Friday, December 30, 2011

Soilwork - Sworn to a Great Divide

It seems that Soilwork’s music is getting better and better with each release. Now they’re at the point to where the past two albums they’ve released have earned a perfect score from me. Although interesting enough, even though this is my favorite Soilwork album, the members of Soilwork see this album as a deception in their creativity and musical quality. The album previous to Sworn to a Great Divide still remains their most famous and best-selling album, which has reached abnormally high places on the mainstream rock/metal sales charts in several countries around the world (including America, where I reside). After the release of this album, Soilwork received the honor to get a high position on the legendary Wacken Open Air festival band roster which only further expanded their seemingly infinite fan base. Even though I discovered Soilwork in 2008 by finding a copy of Natural Born Chaos; I never truly got into them until the winter of 2009 when I got their entire discography and heard the title track from Stabbing the Drama.

I have since been slowly paying my dues to them by seeing them in concert in the summer of 2010 where I bought a shirt, by buying The Panic Broadcast, Sworn to a Great Divide, and A Predator’s Portrait on CD. I do plan on seeing them perform live again as soon as they come to Seattle again. Just in case you feel like calling me a pirate, send me a message on Spirit of Metal and I’ll tell you my system of how I support the bands I listen to. One thing that you may notice about the more modern bands is that they end up lasting longer than most the bands from the 60s and 70s.

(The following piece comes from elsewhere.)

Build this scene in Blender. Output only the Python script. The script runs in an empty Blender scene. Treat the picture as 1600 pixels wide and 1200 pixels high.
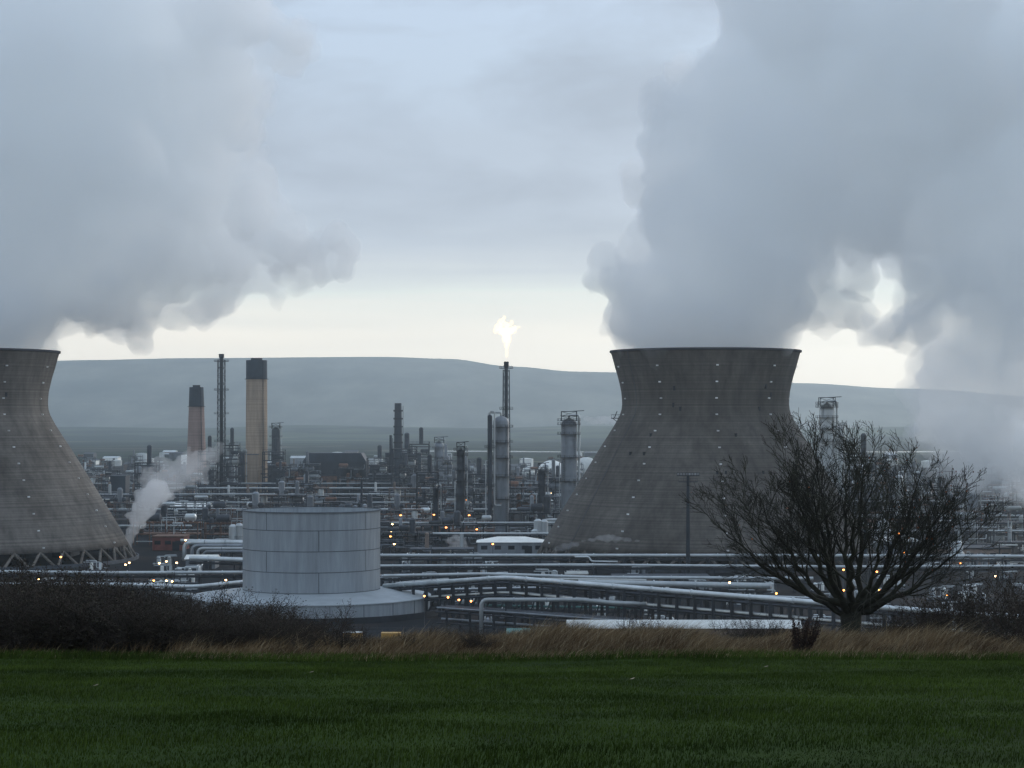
import bpy, math, random
import numpy as np
from mathutils import Vector, Matrix, noise
sc = bpy.context.scene
col = sc.collection
PI = math.pi
FPX = 3200.0          # focal length in units of a 1600-wide frame
CAMZ = 50.0           # camera height above the plant's ground
HY = 660.0            # row of the horizon

# ------------------------------------------------------------------ camera, sky, sun
cd = bpy.data.cameras.new('camera'); cam = bpy.data.objects.new('camera', cd); col.objects.link(cam)
cam.location = (0, 0, CAMZ); cam.rotation_euler = (PI/2, 0, 0)
cd.sensor_width = 36; cd.lens = 72; cd.shift_y = 0.0375; cd.clip_start = 0.5; cd.clip_end = 40000
sc.camera = cam
sc.view_settings.view_transform = 'Standard'; sc.view_settings.look = 'None'
sc.view_settings.exposure = 0.0; sc.view_settings.gamma = 1.0; sc.view_settings.use_curve_mapping = False
sc.cycles.use_denoising = True
sc.cycles.max_bounces = 22; sc.cycles.diffuse_bounces = 2; sc.cycles.glossy_bounces = 2
sc.cycles.transmission_bounces = 2; sc.cycles.volume_bounces = 20; sc.cycles.transparent_max_bounces = 8
sc.cycles.sample_clamp_indirect = 4.0

SUN_EL, SUN_AZ = math.radians(16), math.radians(42)     # azimuth measured from +Y towards +X
def s2l(c):
    return tuple(((v/255)/12.92 if v/255 <= .04045 else ((v/255+.055)/1.055)**2.4) for v in c)
world = bpy.data.worlds.new('World'); sc.world = world; world.use_nodes = True
nt = world.node_tree; nt.nodes.clear(); N = nt.nodes.new; L = nt.links.new
out = N('ShaderNodeOutputWorld'); bg = N('ShaderNodeBackground'); bg.inputs['Strength'].default_value = 0.1
sky = N('ShaderNodeTexSky'); sky.sky_type = 'NISHITA'; sky.sun_disc = False
sky.sun_elevation = SUN_EL; sky.sun_rotation = SUN_AZ; sky.dust_density = 3.0; sky.air_density = 1.5
tc = N('ShaderNodeTexCoord'); sep = N('ShaderNodeSeparateXYZ'); L(tc.outputs['Generated'], sep.inputs[0])
def wmath(op, a, b=None, clamp=False):
    n = N('ShaderNodeMath'); n.operation = op; n.use_clamp = clamp
    for i, v in enumerate((a, b)):
        if v is None: continue
        if isinstance(v, (int, float)): n.inputs[i].default_value = v
        else: L(v, n.inputs[i])
    return n.outputs[0]
mp = N('ShaderNodeMapping'); mp.inputs['Scale'].default_value = (9, 9, 26); L(tc.outputs['Generated'], mp.inputs[0])
nz = N('ShaderNodeTexNoise'); nz.inputs['Scale'].default_value = 1.0; nz.inputs['Detail'].default_value = 7; nz.inputs['Roughness'].default_value = .52
nz.inputs['Distortion'].default_value = .35
L(mp.outputs[0], nz.inputs['Vector'])
mp2 = N('ShaderNodeMapping'); mp2.inputs['Scale'].default_value = (5, 5, 90); L(tc.outputs['Generated'], mp2.inputs[0])
nz2 = N('ShaderNodeTexNoise'); nz2.inputs['Scale'].default_value = 1.0; nz2.inputs['Detail'].default_value = 4; L(mp2.outputs[0], nz2.inputs['Vector'])
# cloud layers follow the elevation with a wandering edge
el = wmath('ADD', sep.outputs['Z'], wmath('MULTIPLY', wmath('SUBTRACT', nz2.outputs['Fac'], .5), .018))
ramp = N('ShaderNodeValToRGB'); cr = ramp.color_ramp
# position = elevation (z of the direction) / 0.25 ; colours in tenths of display-linear light
stops = [(0.0, (1.80, 1.58, 1.27)), (.035, (1.78, 1.60, 1.32)), (.050, (1.36, 1.29, 1.13)), (.062, (1.04, 1.09, 1.02)), (.078, (.74, .80, .86)),
         (.092, (.60, .68, .79)), (.112, (.56, .645, .77)), (.135, (.54, .63, .76)), (.17, (.58, .70, .86)), (.25, (.60, .74, .95))]
while len(cr.elements) < len(stops): cr.elements.new(.5)
for e, (p, c) in zip(cr.elements, stops):
    e.position = p/.25; e.color = (*c, 1)
L(wmath('MULTIPLY', el, 4.0, True), ramp.inputs[0])
# darker grey cloud bodies in the upper layer
cl = N('ShaderNodeValToRGB'); cl.color_ramp.elements[0].position = .42; cl.color_ramp.elements[1].position = .66
L(nz.outputs['Fac'], cl.inputs[0])
up = wmath('MULTIPLY', wmath('SUBTRACT', sep.outputs['Z'], .068, False), 22, True)
cf = wmath('MULTIPLY', wmath('MULTIPLY', cl.outputs[0], up), .62)
mx = N('ShaderNodeMixRGB'); L(cf, mx.inputs[0]); L(ramp.outputs[0], mx.inputs[1]); mx.inputs[2].default_value = (.37, .43, .53, 1)
sc10 = N('ShaderNodeVectorMath'); sc10.operation = 'SCALE'; sc10.inputs['Scale'].default_value = 10; L(mx.outputs[0], sc10.inputs[0])
mx2 = N('ShaderNodeMixRGB'); mx2.inputs[0].default_value = .06; L(sc10.outputs[0], mx2.inputs[1]); L(sky.outputs[0], mx2.inputs[2])
L(mx2.outputs[0], bg.inputs['Color']); L(bg.outputs[0], out.inputs[0])

sd = bpy.data.lights.new('sun', 'SUN'); sd.energy = 1.2; sd.angle = math.radians(24); sd.color = (1, .95, .90)
sun = bpy.data.objects.new('sun', sd); col.objects.link(sun)
dirv = Vector((math.sin(SUN_AZ)*math.cos(SUN_EL), math.cos(SUN_AZ)*math.cos(SUN_EL), math.sin(SUN_EL)))
sun.rotation_euler = dirv.to_track_quat('Z', 'Y').to_euler()

# ------------------------------------------------------------------ helpers
def X(px, D): return (px-800)/FPX*D
def Z(py, D): return CAMZ-(py-HY)/FPX*D
def Dof(py, z=0.0): return (CAMZ-z)*FPX/(py-HY)

def tag(o, label=None, cat=None, group=None, kind=None):
    if label: o['label'] = label
    if cat: o['category'] = cat
    if group: o['group'] = group
    if kind: o['kind'] = kind
    return o
def empty(name, loc, rz=0, label=None, cat=None, group=None):
    o = bpy.data.objects.new(name, None); col.objects.link(o)
    o.location = loc; o.rotation_euler = (0, 0, rz); o.empty_display_size = .5
    return tag(o, label, cat, group)
def copy_tree(o, parent=None):
    c = o.copy(); col.objects.link(c); c.parent = parent
    for ch in list(o.children): copy_tree(ch, c)
    return c
def frame_of(d):
    d = d.normalized(); a = Vector((0, 0, 1)) if abs(d.z) < .9 else Vector((1, 0, 0))
    u = d.cross(a).normalized(); return u, d.cross(u).normalized()
class MB:
    def __init__(s): s.v = []; s.f = []; s.m = []; s.cur = 0
    def add(s, vs, fs):
        o = len(s.v); s.v += [tuple(p) for p in vs]; s.f += [tuple(i+o for i in f) for f in fs]; s.m += [s.cur]*len(fs)
    def box(s, x0, x1, y0, y1, z0, z1):
        s.add([(x0,y0,z0),(x1,y0,z0),(x1,y1,z0),(x0,y1,z0),(x0,y0,z1),(x1,y0,z1),(x1,y1,z1),(x0,y1,z1)],
              [(0,3,2,1),(4,5,6,7),(0,1,5,4),(1,2,6,5),(2,3,7,6),(3,0,4,7)])
    def bar(s, a, b, w, h=None):
        a, b = Vector(a), Vector(b); h = h or w
        if (b-a).length < 1e-5: return
        u, v = frame_of(b-a); u = u*w/2; v = v*h/2
        vs = [a-u-v, a+u-v, a+u+v, a-u+v, b-u-v, b+u-v, b+u+v, b-u+v]
        s.add(vs, [(0,3,2,1),(4,5,6,7),(0,1,5,4),(1,2,6,5),(2,3,7,6),(3,0,4,7)])
    def tube(s, pts, r, n=8, cap=True):
        pts = [Vector(p) for p in pts]; rs = r if isinstance(r, (list, tuple)) else [r]*len(pts)
        vs = []; u = None
        for i, p in enumerate(pts):
            d = (pts[min(i+1, len(pts)-1)]-pts[max(i-1, 0)])
            if d.length < 1e-7: d = Vector((0, 0, 1))
            d.normalize()
            if u is None: u, _ = frame_of(d)
            u = (u-d*u.dot(d))
            if u.length < 1e-4: u, _ = frame_of(d)
            u.normalize(); w = d.cross(u)
            for k in range(n):
                a = 2*PI*k/n; vs.append(p+(u*math.cos(a)+w*math.sin(a))*rs[i])
        fs = []
        for i in range(len(pts)-1):
            for k in range(n):
                fs.append((i*n+k, i*n+(k+1) % n, (i+1)*n+(k+1) % n, (i+1)*n+k))
        if cap and n > 3:
            fs.append(tuple(range(n-1, -1, -1))); fs.append(tuple(range((len(pts)-1)*n, len(pts)*n)))
        s.add(vs, fs)
    def pipe(s, pts, r, n=8, bend=None):   # path with rounded elbows
        pts = [Vector(p) for p in pts]; bend = bend or r*2.5; o = [pts[0]]
        for i in range(1, len(pts)-1):
            p = pts[i]; a = (pts[i-1]-p); b = (pts[i+1]-p); t = min(bend, a.length*.45, b.length*.45)
            a = p+a.normalized()*t; b = p+b.normalized()*t
            for k in range(5):
                q = k/4; o.append(a*(1-q)**2+p*2*q*(1-q)+b*q*q)
        o.append(pts[-1]); s.tube(o, r, n)
    def lathe(s, prof, n=24, c=(0, 0), cap=False, a0=0):
        vs = []; m = len(prof)
        for k in range(n):
            a = 2*PI*k/n+a0
            for r, z in prof: vs.append((c[0]+r*math.cos(a), c[1]+r*math.sin(a), z))
        fs = [(k*m+i, ((k+1) % n)*m+i, ((k+1) % n)*m+i+1, k*m+i+1) for k in range(n) for i in range(m-1)]
        if cap:
            fs.append(tuple(k*m for k in range(n-1, -1, -1))); fs.append(tuple(k*m+m-1 for k in range(n)))
        s.add(vs, fs)
    def build(s, name, mats, parent=None, smooth=False, loc=None):
        me = bpy.data.meshes.new(name); me.from_pydata(s.v, [], s.f)
        mats = mats if isinstance(mats, (list, tuple)) else [mats]
        for m in mats: me.materials.append(m)
        if len(mats) > 1: me.polygons.foreach_set('material_index', s.m)
        if smooth:
            me.polygons.foreach_set('use_smooth', [True]*len(me.polygons))
            if smooth == 'auto': me.set_sharp_from_angle(angle=math.radians(40))
        me.update()
        o = bpy.data.objects.new(name, me); col.objects.link(o)
        if parent: o.parent = parent
        if loc: o.location = loc
        return o
def ordn(i):
    w = ['first','second','third','fourth','fifth','sixth','seventh','eighth','ninth','tenth','eleventh','twelfth','thirteenth','fourteenth',
         'fifteenth','sixteenth','seventeenth','eighteenth','nineteenth','twentieth']
    t = {20: 'twenty', 30: 'thirty', 40: 'forty', 50: 'fifty', 60: 'sixty', 70: 'seventy', 80: 'eighty', 90: 'ninety'}
    if i < 20: return w[i]
    i += 1; a = i//10*10; b = i % 10
    return (t[a]+'-'+w[b-1]) if b else t[a][:-1]+'ieth'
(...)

This is mainly because the laws on drugs are stricter now than they were then as well as us knowing more about the negative effects of mind-altering substances now. Although it is still an issue, more people did drugs (especially the hard ones) back in the 70s (the hippie days) because we just didn’t know how many negative effects they have on us and how serious. So there were bands that didn’t last more than 10 years like Led Zeppelin, Cream, and The Jimi Hendrix Experience. But there are bands today that aren’t having anywhere near as much success as those guys but have been around since the late 80s/early 90s!

Soilwork was doing a pretty good job at keeping the same general sound for their first couple of albums. When they started releasing albums under Nuclear Blast, the first being A Predator’s Portrait, they really started experimenting with other different genres and started taking in more and more inspiration from artists from a wide range of genres. It seemed that Stabbing the Drama was the best they could possibly get and it couldn’t get any better than that. And then came along Sworn to a Great Divide to prove us wrong; that Soilwork has no such thing as limits. After people were astonished by this perfect record, along came The Panic Broadcast to yet again prove to us that the statement “the best that they can do” doesn’t and can’t apply to Soilwork.

Although as an album, this isn’t Soilwork’s heaviest record, but it contains some of their heaviest material. Speed takes off some of the roughness from his yells to give his vocals more of a thrash metal sound. The guitars have a really interesting sound that is unlike the high-pitched crunchy sound that is on all of their other albums except for Stabbing the Drama and The Panic Broadcast. The sound of the guitars is very narrow; it has next to no crunch to it, it has absolutely no reverb, and sometimes has a metallic sound when a chord that has a lot of notes is being played. The album does lack a little bit in the bass section, but that is easily fixed by turning up the subs to give it that punch us bass junkies enjoy.

After slowing things down for a couple of albums like Figure Number Five and Stabbing the Drama; the group of Swedes wanted to bring back old memories to the fans but with a new twist. Throughout the entire record they weave in unexpected genres like jazz, smooth progressive rock, and new age as well as fusing other metal genres like thrash metal, technical death, metalcore, and even some sounds that some may recognize as originating from the music of Opeth. Speed’s singing to this day remains top-notch with a crisp, perfectly in-tune voice.

My favorite song on the record is also the heaviest one, The Pittsburgh Syndrome. This is one of the best examples of the large amounts of thrash metal they have fused with their signature sound in this album. There is also a strong metalcore sound in many parts of this song (although there’s more in the Stabbing the Drama album). But otherwise, the song is so fast-paced and chaotic that it seems that the track ends almost seconds after you start it!

I’ve been listening to almost four years now and have grown to become extremely familiar with their music and some of their history. This album has been my favorite by them ever since I first heard it; although The Panic Broadcast came very close to beating this one. I would recommend this to anyone and everyone, period. This gets 20/20.